学术文献库

$\textit{In situ}$ environmental transmission electron microscopy (ETEM) is a powerful tool for observing structural modifications taking place in heterogeneous catalysts under reaction conditions. However, to strengthen the link between catalyst structure and functionality, an $\textit{operando}$ measurement must be performed in which reaction kinetics and catalyst structure are simultaneously determined. To determine chemical kinetics for gas-phase catalysis, it is necessary to develop a reliable chemical engineering model to describe catalysis as well as heat and mass transport processes within the ETEM cell. Here, we establish a finite element model to determine the gas and temperature profiles during catalysis in an open-cell operando ETEM experiment.
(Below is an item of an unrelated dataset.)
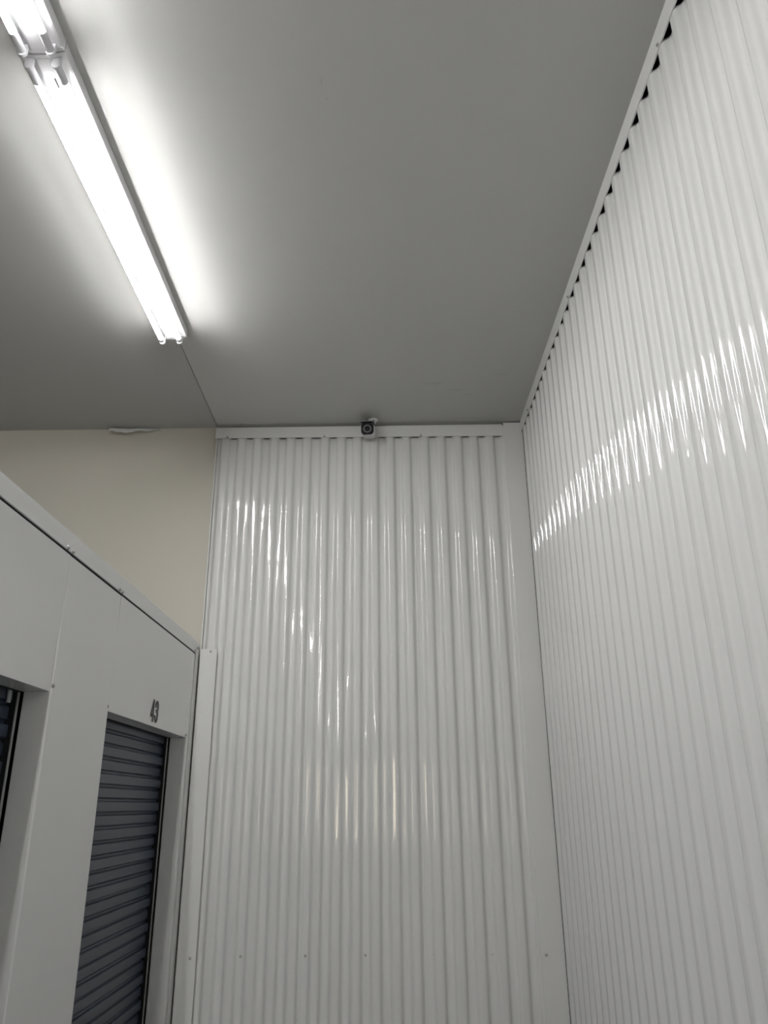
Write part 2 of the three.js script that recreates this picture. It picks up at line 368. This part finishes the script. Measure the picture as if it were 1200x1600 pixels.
// ---------- strip lights ----------
const FIX = 2.545;                                     // length of one fitting
function tubeArc(r, from, to, len) {                   // a closed slice of round tube along z, angles in degrees from +x towards the ceiling
  const s = new THREE.Shape(), R = Math.PI / 180;
  s.absarc(0, 0, r, from * R, to * R, false); s.closePath();
  return new THREE.ExtrudeGeometry(s, { depth: len, bevelEnabled: false, curveSegments: 20 });
}
function makeStripLight(turned) {                            // origin on the ceiling at the fitting's far end, running towards +z
  const o = new THREE.Group(), L = FIX;
  const wide = 0.118, flank = 0.07, nose = 0.036, drop = 0.088;
  part('channel', sweep([[-wide, 0], [-wide, -flank], [-wide + 0.01, -flank - 0.003], [-nose - 0.012, -drop + 0.008], [-nose, -drop], [nose, -drop], [nose + 0.012, -drop + 0.008], [wide - 0.01, -flank - 0.003], [wide, -flank], [wide, 0]], L - 0.02).translate(0, 0, 0.01), enamel, o);
  for (const z of [0.001, L - 0.021]) {                 // pressed end plates, a little larger than the channel
    part('end_plate', sweep([[-wide - 0.002, 0], [-wide - 0.002, -flank - 0.003], [-nose - 0.003, -drop - 0.003], [nose + 0.003, -drop - 0.003], [wide + 0.002, -flank - 0.003], [wide + 0.002, 0]], 0.02).translate(0, 0, z), enamel, o);
  }
  for (const z of [0.022, L - 0.18]) part('cover_plate', box(-nose + 0.002, nose - 0.002, -drop - 0.003, -drop, z, z + 0.158, 0.001), enamel, o);
  for (const x of [-0.07, 0.07]) {
    const side = turned ? -x : x;                      // every tube in the row is seated with its light turned a little towards the corridor
    let [from, to] = side < 0 ? [-195, 14] : [-175, 14];
    if (turned) [from, to] = [-180 - to, -180 - from];
    const t = part('tube', tubeArc(0.019, from, to, L - 0.15).translate(x, -0.12, 0.065), tubeGlow, o);
    t.userData.label = 'glowing diffuser of the tube';
    part('tube_back', tubeArc(0.0188, to, from + 360, L - 0.15).translate(x, -0.12, 0.065), enamel, o);
    // the opaque cap at each end of a tube: long at the near end, short at the far end
    part('tube_cap', new THREE.LatheGeometry([[0.0, 0], [0.0195, 0], [0.0205, 0.004], [0.0205, 0.105], [0.019, 0.112]].map(([r, h]) => new THREE.Vector2(r, h)), 20).rotateX(-Math.PI / 2).translate(x, -0.12, L - 0.03), holderPlastic, o);
    part('tube_cap', new THREE.LatheGeometry([[0.0, 0], [0.0195, 0], [0.0205, 0.003], [0.0205, 0.03], [0.019, 0.034]].map(([r, h]) => new THREE.Vector2(r, h)), 20).rotateX(Math.PI / 2).translate(x, -0.12, 0.033), holderPlastic, o);
    for (const z of [0.016, L - 0.04]) {               // lamp holders: a rounded tongue hanging from the channel end
      const s = new THREE.Shape(); s.moveTo(-0.021, 0.06); s.lineTo(-0.021, -0.008); s.absarc(0, -0.008, 0.021, Math.PI, 2 * Math.PI, false); s.lineTo(0.021, 0.06); s.closePath();
      part('lamp_holder', new THREE.ExtrudeGeometry(s, { depth: 0.014, bevelEnabled: true, bevelSize: 0.002, bevelThickness: 0.002, bevelSegments: 2 }).translate(x, -0.12, z), holderPlastic, o);
    }
    const r = new THREE.RectAreaLight(LIGHT_COLOR, LAMP, 0.024, L - 0.2); // the lit underside of the tube
    const tilt = (side < 0 ? 85 : 38) * Math.PI / 180, sx = Math.sign(x);   // towards the floor, or the corridor
    r.position.set(x + sx * 0.0215 * Math.cos(tilt), -0.12 - 0.0215 * Math.sin(tilt), L / 2);
    r.rotation.set(-Math.PI / 2, 0, 0); r.rotation.order = 'ZXY'; r.rotation.z = sx * (Math.PI / 2 - tilt); o.add(r);
  }
  return o;
}
const LX = -1.713, LIGHT_Y = ceilAt(-1.72) - 0.001;
function stripLight(z, label, grp, turned) {
  const o = makeStripLight(turned);
  o.name = numbered('strip_light'); o.position.set(LX, LIGHT_Y, turned ? z + FIX : z); o.rotation.set(0, turned ? Math.PI : 0, turned ? -0.004 : 0.004);
  o.userData = { label, category: 'light' }; if (grp) o.userData.group = grp;
  scene.add(o); return o;
}
const nearWall = stripLight(-5.348, 'white twin-tube ceiling strip light nearest the ribbed end wall, seen along its whole length');
part('cable_clip', box(0.012, 0.02, -0.095, -0.0915, FIX - 0.19, FIX - 0.135, 0.001), darkGap, nearWall);
stripLight(-5.348 + FIX + 0.006, 'twin-tube ceiling strip light cut off by the top left corner of the photo', null, true);
for (let i = 2; i < 13; i++) stripLight(-5.348 + i * (FIX + 0.02 + (i > 1 ? 0.12 : 0)), 'white twin-tube strip light further along the row, behind the camera', 'strip lights behind the camera');

// ---------- security camera under the ceiling ----------
{
  const o = group('security_camera', { label: 'small white bullet security camera with black square face under the ceiling', category: 'camera' });
  const base = new THREE.Vector3(-0.1, ceilAt(-0.1), -6.975); o.position.copy(base);
  const white = new THREE.MeshStandardMaterial({ color: lin(0.72, 0.72, 0.72), roughness: 0.35 });
  const blackGloss = new THREE.MeshPhysicalMaterial({ color: lin(0.008, 0.008, 0.009), roughness: 0.15 });
  const greyRing = new THREE.MeshStandardMaterial({ color: lin(0.2, 0.2, 0.21), roughness: 0.4 });
  part('mount', new THREE.LatheGeometry([[0.0, -0.024], [0.022, -0.024], [0.034, -0.018], [0.046, -0.012], [0.05, -0.006], [0.05, 0]].map(([r, h]) => new THREE.Vector2(r, h)), 28), white, o);
  for (const [x, z] of [[-0.032, 0.022], [0.01, 0.036], [0.034, -0.016]]) part('screw', new THREE.CylinderGeometry(0.0055, 0.0055, 0.006, 10).translate(x, -0.016, z), darkGap, o);
  const face = new THREE.Vector3(-0.1575, Y(3.514), -6.865).sub(base);           // centre of the front glass
  const look = new THREE.Vector3(-0.1, -0.16, 1).normalize(), right = new THREE.Vector3(0, 1, 0).cross(look).normalize(), up = look.clone().cross(right);
  const frame = new THREE.Matrix4().makeBasis(right, up, look).scale(new THREE.Vector3(1.12, 1.12, 1)).setPosition(face);
  const squircle = (h, r) => { const s = new THREE.Shape(); s.moveTo(-h + r, -h); s.lineTo(h - r, -h); s.absarc(h - r, -h + r, r, -Math.PI / 2, 0, false); s.lineTo(h, h - r); s.absarc(h - r, h - r, r, 0, Math.PI / 2, false); s.lineTo(-h + r, h); s.absarc(-h + r, h - r, r, Math.PI / 2, Math.PI, false); s.lineTo(-h, -h + r); s.absarc(-h + r, -h + r, r, Math.PI, 1.5 * Math.PI, false); return s; };
  const at = (g) => g.applyMatrix4(frame);
  const body = new THREE.ExtrudeGeometry(squircle(0.055, 0.03), { depth: 0.135, bevelEnabled: true, bevelSize: 0.004, bevelThickness: 0.004, bevelSegments: 3, curveSegments: 10 }).translate(0, 0, -0.143);
  part('housing', at(body), white, o);
  part('front_plate', at(new THREE.ExtrudeGeometry(squircle(0.053, 0.028), { depth: 0.008, bevelEnabled: true, bevelSize: 0.003, bevelThickness: 0.003, bevelSegments: 3, curveSegments: 10 }).translate(0, 0, -0.006)), blackGloss, o);
  part('sun_hood', at(box(-0.062, 0.062, 0.055, 0.06, -0.13, 0.02, 0.002)), blackGloss, o);
  part('lamp_ring', at(new THREE.TorusGeometry(0.031, 0.0065, 10, 32).translate(0, -0.003, 0.005)), greyRing, o);
  part('lens', at(new THREE.LatheGeometry([[0, 0.009], [0.008, 0.0085], [0.014, 0.006], [0.017, 0.0]].map(([r, h]) => new THREE.Vector2(r, h)), 24).rotateX(Math.PI / 2).translate(0, -0.003, 0.004)), blackGloss, o);
  const neck = new THREE.CatmullRomCurve3([new THREE.Vector3(0, -0.02, 0), new THREE.Vector3(0.002, -0.06, 0.005), face.clone().addScaledVector(look, -0.085).addScaledVector(up, 0.07), face.clone().addScaledVector(look, -0.09).addScaledVector(up, 0.05)]);
  part('bracket_arm', new THREE.TubeGeometry(neck, 16, 0.017, 14), white, o);
  part('knuckle', new THREE.SphereGeometry(0.024, 18, 12).translate(0, -0.032, 0), white, o);
}

// ---------- peeled strip where the ceiling meets the beige wall ----------
{
  const n = 26, rows = 5, pos = [], idx = [], z0 = BACK - 0.043;
  for (let i = 0; i <= n; i++) {
    const t = i / n, x = -2.79 + 0.5 * t;
    const hang = (0.12 * Math.pow(1 - t, 0.6) + 0.004) * (0.85 + 0.5 * noise.noise(t * 7, 0.3, 1.7)) * (t < 0.12 ? 0.7 + 2.5 * t : 1);
    for (let j = 0; j <= rows; j++) {
      const s = j / rows, out = 0.1 * Math.sin(s * 1.5) * (1 - 0.75 * t) + 0.006 * noise.noise(t * 9, s * 3, 5.1);
      pos.push(x + 0.01 * noise.noise(t * 5, s * 2, 8.8), ceilAt(x) - 0.004 - hang * s * s * 0.8 - 0.004 * s, z0 + 0.004 + out);
    }
  }
  const m = rows + 1, top = pos.length / 3;
  for (let i = 0; i <= n; i++) for (let j = 0; j <= rows; j++) { const k = 3 * (i * m + j); pos.push(pos[k], pos[k + 1] + 0.0012, pos[k + 2] - 0.0012); }
  for (let i = 0; i < n; i++) for (let j = 0; j < rows; j++) {
    const a = i * m + j, b = a + 1, c = a + m, d = c + 1;
    idx.push(a, b, c, b, d, c, top + a, top + c, top + b, top + b, top + c, top + d);
  }
  for (let i = 0; i < n; i++) { const a = i * m + rows, c = a + m; idx.push(a, top + a, c, c, top + a, top + c); }
  const g = new THREE.BufferGeometry(); g.setAttribute('position', new THREE.Float32BufferAttribute(pos, 3)); g.setIndex(idx); g.computeVertexNormals();
  const p = part('peeled_strip', g, new THREE.MeshStandardMaterial({ color: lin(0.72, 0.72, 0.7), roughness: 0.7 }), scene, { label: 'torn white strip peeling from the ceiling edge above the beige wall', category: 'strip' });
  const c = new THREE.Vector3(-2.55, ceilAt(-2.55), z0); g.translate(-c.x, -c.y, -c.z); p.position.copy(c);
}

renderer.render(scene, camera);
The model is applied to a $SiO_2$-supported Ru catalyst performing CO oxidation. Good agreement is achieved between simulated compositions and those measured experimentally across a temperature range of 25 - 350 °C. In general, for lower conversions, the simulations show that the temperature and gas are relatively homogeneous within the hot zone of the TEM holder where the catalyst is located. The uniformity of gas and temperature indicates that the ETEM reactor system behavior approximates that of a continuously stirred tank reactor. The large degree of gas-phase uniformity also allows one to estimate the catalytic conversion of reactants in the cell to within 10 percent using electron energy-loss spectroscopy. Moreover, the findings indicate that for reactant conversions below 30 percent, one can reliably evaluate the steady-state reaction rate of catalyst nanoparticles that are imaged on the TEM grid.